Still from Harmony Korine’s Spring Breakers.

 

This week, as news of stubborn college students flooding Florida and Gulf Coast beaches made the national news, I’ve been thinking a lot about Harmony Korine’s 2012 film Spring Breakers. It’s a trip, on many levels—the classic road trip story of four coeds (including, notably, Selena Gomez) escaping the rigid confines of their Christian college for a memorable week on the beach. Also trippy: the bacchanalian scenes, shot with glee (fair warning: there is a lot of booty) and a tremendous eye for color (Korine seems to have mainlined the pastels and neons of Miami Beach). Trip number three: James Franco playing a high-ish roller named Alien—it’s a bombastic role, played with relish, and a lot of fun to watch. Of course things go sideways, operatically so. Come for the vicariousness; stay for the cautionary tale. I don’t wish ill will on any undergrad, and it’s unfortunate that spring break (along with book tours, major league baseball, and a million other things we were looking forward to) got canceled, but after watching Spring Breakers again, I am more confident than ever that sometimes it’s best to stay off the beach. —Emily Nemens

Last year, the nominees for the Goldsmiths Prize in experimental writing included the intriguingly named Good Day?, by Vesna Main, a Croatian writer living in London. I hadn’t heard of her, but descriptions of the plot intrigued me, and so I hastily started to search for more information about Main’s work. Described by her publisher as “variations and fugue on the theme of obsession,” her 2018 short story collection Temptation: A User’s Guide is a witty compendium of recalibrations of Modernism, from “Mrs. Dalloway”—a sly contemporary take on Virginia Woolf’s classic—to “Love and Doubles,” whose fascinating thesis concerns the plagiarism of desire. Along the way, Main explores violence, obsession, and love in a series of stories that are as clever as they are formally interesting. —Rhian Sasseen

The adrenaline started way before the lights came up and has never faded.
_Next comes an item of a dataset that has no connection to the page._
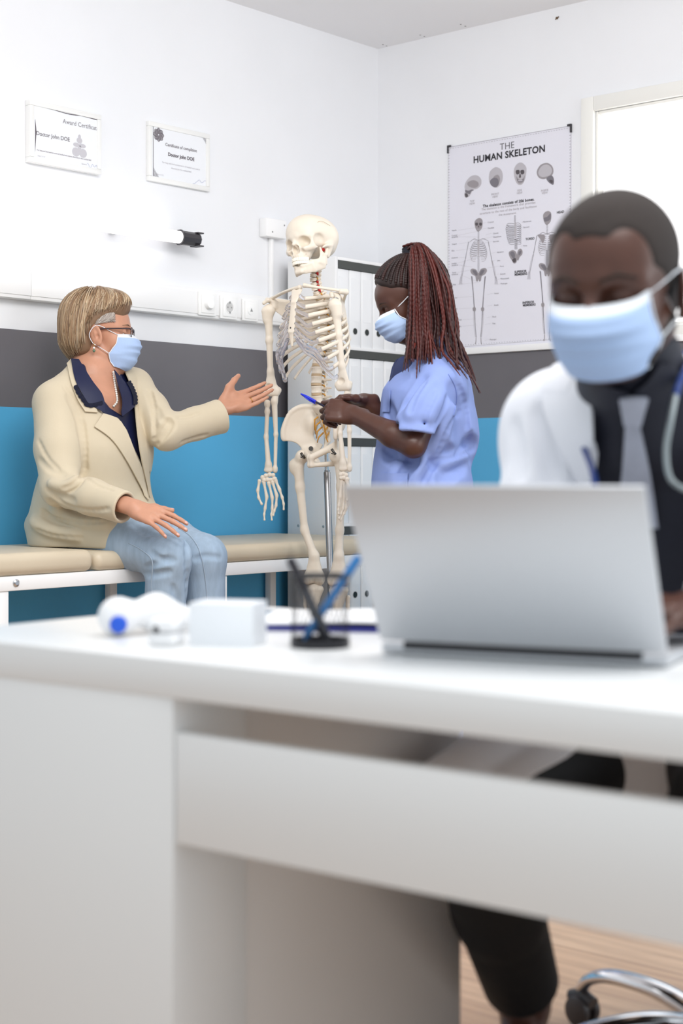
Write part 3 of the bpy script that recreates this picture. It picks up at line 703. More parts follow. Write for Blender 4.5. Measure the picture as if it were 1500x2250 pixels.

This past spring, my gentleman and I realized we had one last chance to see our genius friend Taylor Reynolds direct a play in our own neighborhood. We had ten minutes. We made it. Were there seats? We were on standby. Then we were sitting front row, stage left, and I have never been more scared nor laughed harder in a theater—screen or stage. We were watching Plano, by Will Arbery, who won a Whiting Award on Wednesday night. I wish I had been in a room of people to shout at the top of my lungs—I know that if New York continues, I’ll have another chance. Plano is about three sisters who are in a space-time vortex in Texas—or is it the vortex of family and habit? The dialogue spins ahead by a clever tick in which Arbery has the characters explain, “It’s later,” without missing a beat. It’s a tidy joke on storytelling, on stagecraft, on metafiction, and on the audience: “It’s later. I’m pregnant.” There are fucking belters, and there is a man without a face. The sister who has a string of ailments explains the whole span of contemporary health anxiety: “NO, I’m fine. It’s celiac. It’s endometriosis. It’s fibromyalgia. It’s FULL UTERINE FAILURE.” There is a husband who splits into two—one of whom (spoiler) is smothered with Karl Ove Knausgaard’s My Struggle. There is no description of the play I can give to credit its lift. Any number of these devices could have been stickily cerebral, but instead, Arbery’s feeling (the man has seven sisters) and Reynolds’s good judgment brought me to tears of laughter, joined fully by the women behind me. So delighted were we all that we stood talking after the show—together in our admiration. Someday again there will be theaters, big and small, filled with people. Here’s hoping that when the lights come up again, they’re on Will Arbery. —Julia Berick

 

Performance view of Will Arbery’s Plano, 2018.